九電の原発耐震安全性データ、誤記載26件
(2011年11月1日 読売新聞)

 九州電力は31日、玄海原子力発電所(佐賀県玄海町)1?4号機と川内原発(鹿児島県薩摩川内市)1、2号機の耐震安全性を評価した報告書について、計26件のデータに記載ミスがあったと発表した。九電は「安全性の評価結果に影響はない」としているが、ずさんなチェック体制が改めて浮き彫りになった形だ。
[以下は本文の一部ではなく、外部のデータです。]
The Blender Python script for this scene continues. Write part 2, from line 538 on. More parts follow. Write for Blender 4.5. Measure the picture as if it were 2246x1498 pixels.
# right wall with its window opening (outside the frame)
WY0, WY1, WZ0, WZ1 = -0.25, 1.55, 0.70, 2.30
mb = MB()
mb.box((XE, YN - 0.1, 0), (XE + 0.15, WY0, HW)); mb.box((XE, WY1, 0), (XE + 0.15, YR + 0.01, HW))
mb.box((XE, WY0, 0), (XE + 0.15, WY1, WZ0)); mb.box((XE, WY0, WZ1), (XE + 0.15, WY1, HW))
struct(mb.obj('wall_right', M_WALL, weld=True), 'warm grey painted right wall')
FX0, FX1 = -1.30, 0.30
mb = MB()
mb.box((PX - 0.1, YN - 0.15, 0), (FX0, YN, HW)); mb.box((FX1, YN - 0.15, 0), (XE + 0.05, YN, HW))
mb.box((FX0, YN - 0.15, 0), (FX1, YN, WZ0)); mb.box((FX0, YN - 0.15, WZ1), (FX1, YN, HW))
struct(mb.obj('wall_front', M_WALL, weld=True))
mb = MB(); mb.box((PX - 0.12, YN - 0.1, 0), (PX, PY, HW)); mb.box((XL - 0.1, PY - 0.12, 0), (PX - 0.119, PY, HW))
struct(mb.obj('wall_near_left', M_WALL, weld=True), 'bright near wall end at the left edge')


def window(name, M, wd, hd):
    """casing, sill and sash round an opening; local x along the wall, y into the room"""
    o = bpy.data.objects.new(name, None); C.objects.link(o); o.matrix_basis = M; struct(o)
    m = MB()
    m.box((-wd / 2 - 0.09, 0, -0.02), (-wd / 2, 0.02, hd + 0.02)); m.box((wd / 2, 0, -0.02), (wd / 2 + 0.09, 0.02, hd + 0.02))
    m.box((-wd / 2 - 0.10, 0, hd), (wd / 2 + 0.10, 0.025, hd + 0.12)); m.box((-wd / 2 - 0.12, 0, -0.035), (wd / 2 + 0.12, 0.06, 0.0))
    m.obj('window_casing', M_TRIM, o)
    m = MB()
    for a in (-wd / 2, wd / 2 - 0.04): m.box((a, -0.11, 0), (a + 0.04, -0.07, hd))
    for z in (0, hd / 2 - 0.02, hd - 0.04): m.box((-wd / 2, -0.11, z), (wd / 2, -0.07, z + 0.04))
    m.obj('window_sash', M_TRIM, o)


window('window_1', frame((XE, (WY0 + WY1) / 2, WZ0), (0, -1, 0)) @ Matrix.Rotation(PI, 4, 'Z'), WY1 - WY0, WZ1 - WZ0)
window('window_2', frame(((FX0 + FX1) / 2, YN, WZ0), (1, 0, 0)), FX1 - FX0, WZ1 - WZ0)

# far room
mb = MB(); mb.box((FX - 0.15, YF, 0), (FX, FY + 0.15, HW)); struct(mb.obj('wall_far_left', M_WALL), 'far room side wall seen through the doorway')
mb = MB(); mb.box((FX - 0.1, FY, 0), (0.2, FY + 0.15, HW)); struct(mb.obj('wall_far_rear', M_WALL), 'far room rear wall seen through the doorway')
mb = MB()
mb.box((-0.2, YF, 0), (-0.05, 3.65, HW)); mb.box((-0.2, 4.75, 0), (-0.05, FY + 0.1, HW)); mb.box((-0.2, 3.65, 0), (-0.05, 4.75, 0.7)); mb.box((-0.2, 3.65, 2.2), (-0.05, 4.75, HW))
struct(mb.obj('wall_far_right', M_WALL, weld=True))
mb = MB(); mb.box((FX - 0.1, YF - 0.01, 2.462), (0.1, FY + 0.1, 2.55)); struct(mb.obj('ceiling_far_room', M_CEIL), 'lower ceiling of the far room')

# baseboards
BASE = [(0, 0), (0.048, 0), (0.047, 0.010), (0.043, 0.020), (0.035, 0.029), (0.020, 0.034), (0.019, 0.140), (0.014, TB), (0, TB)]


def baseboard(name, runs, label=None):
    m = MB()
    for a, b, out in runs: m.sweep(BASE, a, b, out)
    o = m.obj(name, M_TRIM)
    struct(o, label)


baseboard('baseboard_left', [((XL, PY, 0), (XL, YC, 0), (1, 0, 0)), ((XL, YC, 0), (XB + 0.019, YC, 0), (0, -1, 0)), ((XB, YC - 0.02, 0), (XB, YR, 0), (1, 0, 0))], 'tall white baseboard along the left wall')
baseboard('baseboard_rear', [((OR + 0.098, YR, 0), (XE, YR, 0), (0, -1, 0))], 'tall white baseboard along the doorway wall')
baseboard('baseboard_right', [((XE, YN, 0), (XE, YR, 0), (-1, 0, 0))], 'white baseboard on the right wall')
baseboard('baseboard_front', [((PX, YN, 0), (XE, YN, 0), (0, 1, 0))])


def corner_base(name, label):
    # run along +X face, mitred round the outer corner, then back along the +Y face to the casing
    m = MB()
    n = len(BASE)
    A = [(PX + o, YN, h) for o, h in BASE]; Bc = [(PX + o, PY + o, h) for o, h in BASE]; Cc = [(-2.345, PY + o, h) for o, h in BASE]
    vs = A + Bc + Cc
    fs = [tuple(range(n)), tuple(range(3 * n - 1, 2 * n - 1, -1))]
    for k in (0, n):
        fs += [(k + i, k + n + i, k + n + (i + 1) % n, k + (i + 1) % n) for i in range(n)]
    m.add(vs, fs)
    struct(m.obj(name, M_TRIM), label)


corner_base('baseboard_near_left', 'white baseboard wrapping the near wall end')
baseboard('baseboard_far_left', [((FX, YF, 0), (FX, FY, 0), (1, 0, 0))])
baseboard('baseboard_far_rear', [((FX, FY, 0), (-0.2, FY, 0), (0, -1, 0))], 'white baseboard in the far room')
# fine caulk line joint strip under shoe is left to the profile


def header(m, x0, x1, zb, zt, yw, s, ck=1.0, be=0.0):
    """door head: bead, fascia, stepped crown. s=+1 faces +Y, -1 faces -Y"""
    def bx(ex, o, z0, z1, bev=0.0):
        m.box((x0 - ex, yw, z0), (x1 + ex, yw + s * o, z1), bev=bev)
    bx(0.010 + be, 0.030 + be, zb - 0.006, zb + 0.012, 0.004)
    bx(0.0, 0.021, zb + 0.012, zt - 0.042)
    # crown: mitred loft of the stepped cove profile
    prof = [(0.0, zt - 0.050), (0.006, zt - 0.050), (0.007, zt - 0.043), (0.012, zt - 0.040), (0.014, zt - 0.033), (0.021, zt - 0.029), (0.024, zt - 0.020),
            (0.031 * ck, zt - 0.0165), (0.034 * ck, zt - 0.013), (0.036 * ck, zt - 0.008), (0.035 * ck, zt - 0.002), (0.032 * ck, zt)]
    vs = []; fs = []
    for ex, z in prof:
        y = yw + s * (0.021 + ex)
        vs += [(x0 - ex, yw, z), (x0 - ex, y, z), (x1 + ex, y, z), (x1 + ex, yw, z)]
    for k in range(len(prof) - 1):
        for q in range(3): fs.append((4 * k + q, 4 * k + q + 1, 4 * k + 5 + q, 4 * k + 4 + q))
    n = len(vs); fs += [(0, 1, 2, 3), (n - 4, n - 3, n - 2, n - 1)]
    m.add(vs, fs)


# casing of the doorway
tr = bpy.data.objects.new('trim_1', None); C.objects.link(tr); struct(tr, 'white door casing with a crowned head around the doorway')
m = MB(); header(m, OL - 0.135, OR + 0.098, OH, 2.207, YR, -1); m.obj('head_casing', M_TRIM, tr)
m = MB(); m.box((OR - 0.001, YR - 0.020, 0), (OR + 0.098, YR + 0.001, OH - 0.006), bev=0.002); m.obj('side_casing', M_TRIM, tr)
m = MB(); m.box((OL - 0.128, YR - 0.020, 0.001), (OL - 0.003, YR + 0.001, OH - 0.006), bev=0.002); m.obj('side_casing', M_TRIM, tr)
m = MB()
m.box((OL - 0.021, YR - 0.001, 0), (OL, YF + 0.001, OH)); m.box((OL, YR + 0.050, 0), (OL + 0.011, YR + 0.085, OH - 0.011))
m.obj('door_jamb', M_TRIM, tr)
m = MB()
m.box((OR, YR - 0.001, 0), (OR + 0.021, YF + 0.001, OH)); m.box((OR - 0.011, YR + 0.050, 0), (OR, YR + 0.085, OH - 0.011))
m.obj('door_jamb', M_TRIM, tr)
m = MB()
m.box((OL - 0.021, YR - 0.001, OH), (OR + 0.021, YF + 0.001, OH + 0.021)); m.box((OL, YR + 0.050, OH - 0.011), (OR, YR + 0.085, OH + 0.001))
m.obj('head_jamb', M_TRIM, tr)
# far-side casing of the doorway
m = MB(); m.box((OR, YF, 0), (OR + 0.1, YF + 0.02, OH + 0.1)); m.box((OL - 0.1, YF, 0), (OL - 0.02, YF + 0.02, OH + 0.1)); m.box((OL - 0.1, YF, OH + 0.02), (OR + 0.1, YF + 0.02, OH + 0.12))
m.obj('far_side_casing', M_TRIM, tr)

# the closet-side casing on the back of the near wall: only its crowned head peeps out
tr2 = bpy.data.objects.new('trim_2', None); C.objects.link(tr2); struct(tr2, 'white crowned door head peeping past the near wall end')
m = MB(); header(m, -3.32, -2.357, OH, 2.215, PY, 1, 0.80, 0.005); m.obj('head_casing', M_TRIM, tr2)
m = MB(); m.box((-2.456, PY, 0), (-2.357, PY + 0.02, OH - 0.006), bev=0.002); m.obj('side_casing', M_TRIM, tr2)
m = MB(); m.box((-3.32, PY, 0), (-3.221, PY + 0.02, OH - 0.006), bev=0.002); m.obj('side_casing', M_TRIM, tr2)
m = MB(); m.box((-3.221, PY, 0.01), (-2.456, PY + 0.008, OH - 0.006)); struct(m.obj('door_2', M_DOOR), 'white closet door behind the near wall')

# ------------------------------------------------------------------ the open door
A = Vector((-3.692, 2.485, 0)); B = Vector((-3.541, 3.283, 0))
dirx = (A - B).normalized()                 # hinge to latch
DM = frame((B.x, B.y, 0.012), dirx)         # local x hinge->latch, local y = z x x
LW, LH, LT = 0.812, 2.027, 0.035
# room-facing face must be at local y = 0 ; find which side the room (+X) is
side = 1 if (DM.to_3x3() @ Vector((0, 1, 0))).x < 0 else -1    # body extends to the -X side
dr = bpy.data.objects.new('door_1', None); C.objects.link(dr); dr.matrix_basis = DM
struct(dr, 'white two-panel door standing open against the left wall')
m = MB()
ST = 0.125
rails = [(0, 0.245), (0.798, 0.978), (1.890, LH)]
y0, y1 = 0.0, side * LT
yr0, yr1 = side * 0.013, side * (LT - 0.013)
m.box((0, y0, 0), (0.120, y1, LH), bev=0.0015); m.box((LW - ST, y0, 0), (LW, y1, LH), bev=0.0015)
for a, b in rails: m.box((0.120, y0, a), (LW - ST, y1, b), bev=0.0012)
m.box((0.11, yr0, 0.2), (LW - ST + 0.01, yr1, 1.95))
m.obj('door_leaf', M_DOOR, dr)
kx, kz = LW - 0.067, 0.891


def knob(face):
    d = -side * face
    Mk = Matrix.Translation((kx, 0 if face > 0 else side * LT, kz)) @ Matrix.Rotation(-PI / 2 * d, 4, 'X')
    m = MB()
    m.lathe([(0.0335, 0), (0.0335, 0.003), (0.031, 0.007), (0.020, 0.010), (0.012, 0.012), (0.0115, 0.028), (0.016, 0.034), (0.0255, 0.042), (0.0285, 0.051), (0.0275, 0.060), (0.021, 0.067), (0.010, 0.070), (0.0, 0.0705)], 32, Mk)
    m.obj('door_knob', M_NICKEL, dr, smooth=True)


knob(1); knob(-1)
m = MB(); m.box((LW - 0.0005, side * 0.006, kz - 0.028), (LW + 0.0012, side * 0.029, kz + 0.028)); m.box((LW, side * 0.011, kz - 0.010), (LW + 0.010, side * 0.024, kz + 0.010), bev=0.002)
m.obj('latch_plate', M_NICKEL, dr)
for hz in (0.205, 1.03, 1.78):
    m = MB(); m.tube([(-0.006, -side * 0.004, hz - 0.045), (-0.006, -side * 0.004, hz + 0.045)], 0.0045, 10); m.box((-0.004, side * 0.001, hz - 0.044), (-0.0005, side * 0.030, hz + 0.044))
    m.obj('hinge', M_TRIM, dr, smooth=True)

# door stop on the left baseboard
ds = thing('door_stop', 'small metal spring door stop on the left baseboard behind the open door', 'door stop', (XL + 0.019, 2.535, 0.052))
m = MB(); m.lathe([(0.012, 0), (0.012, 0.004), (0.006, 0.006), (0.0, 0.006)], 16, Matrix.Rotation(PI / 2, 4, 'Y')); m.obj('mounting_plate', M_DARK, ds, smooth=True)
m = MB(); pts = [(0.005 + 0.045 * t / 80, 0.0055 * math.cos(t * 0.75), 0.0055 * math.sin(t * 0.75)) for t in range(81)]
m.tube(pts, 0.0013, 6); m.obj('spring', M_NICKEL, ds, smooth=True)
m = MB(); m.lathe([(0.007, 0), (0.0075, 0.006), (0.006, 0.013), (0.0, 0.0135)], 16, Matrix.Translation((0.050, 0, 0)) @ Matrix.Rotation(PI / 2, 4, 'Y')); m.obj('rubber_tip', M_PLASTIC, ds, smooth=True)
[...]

 報告書は、2008年12月?10年3月にかけて国に提出し、いずれも原発の耐震安全性に問題はないと結論づけた。ミスがあったのは、原子炉建屋の揺れやすさなどを表す数値で、「0・078」とすべきを「0・076」と記載したりしていた。耐震安全性の評価に使った値そのものは正しかったが、九電や業務委託先の担当者が評価結果を報告書に取りまとめる段階で、間違った値を記載したという。いずれも数値の打ち間違いなど単純ミスが原因だった。各担当者が個別に間違いの有無を確認し、他者などを交えた追加のチェックはしていなかった。